## TASK DESCRIPTION
Identify every line containing the word "part" and reproduce each one.

## GIVEN INFORMATION
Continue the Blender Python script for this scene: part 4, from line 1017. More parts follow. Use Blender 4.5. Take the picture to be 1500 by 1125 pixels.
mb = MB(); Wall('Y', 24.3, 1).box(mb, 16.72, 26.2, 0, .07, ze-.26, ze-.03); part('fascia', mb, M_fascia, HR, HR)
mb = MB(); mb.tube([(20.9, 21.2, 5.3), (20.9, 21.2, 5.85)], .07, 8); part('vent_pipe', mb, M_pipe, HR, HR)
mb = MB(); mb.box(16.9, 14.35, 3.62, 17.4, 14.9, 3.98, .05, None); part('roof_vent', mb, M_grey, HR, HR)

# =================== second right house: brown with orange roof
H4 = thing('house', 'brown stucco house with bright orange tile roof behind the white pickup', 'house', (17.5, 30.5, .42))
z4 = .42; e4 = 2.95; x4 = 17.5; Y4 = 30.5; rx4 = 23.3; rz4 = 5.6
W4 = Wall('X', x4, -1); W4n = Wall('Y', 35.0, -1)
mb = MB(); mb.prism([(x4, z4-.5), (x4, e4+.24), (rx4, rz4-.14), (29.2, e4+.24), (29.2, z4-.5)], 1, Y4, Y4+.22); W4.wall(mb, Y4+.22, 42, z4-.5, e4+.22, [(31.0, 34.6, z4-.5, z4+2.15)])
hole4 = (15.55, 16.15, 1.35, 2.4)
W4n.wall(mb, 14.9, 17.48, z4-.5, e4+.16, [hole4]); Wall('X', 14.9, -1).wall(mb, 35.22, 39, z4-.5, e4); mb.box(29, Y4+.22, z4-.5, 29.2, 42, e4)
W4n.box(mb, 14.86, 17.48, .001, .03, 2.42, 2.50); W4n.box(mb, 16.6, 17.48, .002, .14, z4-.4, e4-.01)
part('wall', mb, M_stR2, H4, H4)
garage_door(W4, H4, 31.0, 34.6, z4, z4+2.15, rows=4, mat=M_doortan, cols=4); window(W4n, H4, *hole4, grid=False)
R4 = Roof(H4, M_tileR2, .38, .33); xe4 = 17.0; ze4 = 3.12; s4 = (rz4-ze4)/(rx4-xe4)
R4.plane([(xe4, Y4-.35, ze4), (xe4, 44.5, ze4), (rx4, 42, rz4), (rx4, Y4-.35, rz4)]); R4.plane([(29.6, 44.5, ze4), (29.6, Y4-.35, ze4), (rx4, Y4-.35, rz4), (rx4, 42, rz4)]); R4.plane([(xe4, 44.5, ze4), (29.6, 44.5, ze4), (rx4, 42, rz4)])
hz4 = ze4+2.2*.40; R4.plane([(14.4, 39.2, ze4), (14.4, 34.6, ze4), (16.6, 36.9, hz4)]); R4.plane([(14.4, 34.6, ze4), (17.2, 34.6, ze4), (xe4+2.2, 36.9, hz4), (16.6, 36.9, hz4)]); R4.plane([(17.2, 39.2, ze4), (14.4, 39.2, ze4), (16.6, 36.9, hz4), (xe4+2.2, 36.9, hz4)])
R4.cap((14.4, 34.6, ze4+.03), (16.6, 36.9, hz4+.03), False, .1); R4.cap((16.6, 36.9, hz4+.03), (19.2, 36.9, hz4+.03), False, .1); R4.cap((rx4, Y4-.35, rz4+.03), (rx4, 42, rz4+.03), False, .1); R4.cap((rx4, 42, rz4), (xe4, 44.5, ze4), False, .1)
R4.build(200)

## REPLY
Continue the Blender Python script for this scene: part 4, from line 1017. More parts follow. Use Blender 4.5. Take the picture to be 1500 by 1125 pixels.
mb = MB(); Wall('Y', 24.3, 1).box(mb, 16.72, 26.2, 0, .07, ze-.26, ze-.03); part('fascia', mb, M_fascia, HR, HR)
mb = MB(); mb.tube([(20.9, 21.2, 5.3), (20.9, 21.2, 5.85)], .07, 8); part('vent_pipe', mb, M_pipe, HR, HR)
mb = MB(); mb.box(16.9, 14.35, 3.62, 17.4, 14.9, 3.98, .05, None); part('roof_vent', mb, M_grey, HR, HR)
part('wall', mb, M_stR2, H4, H4)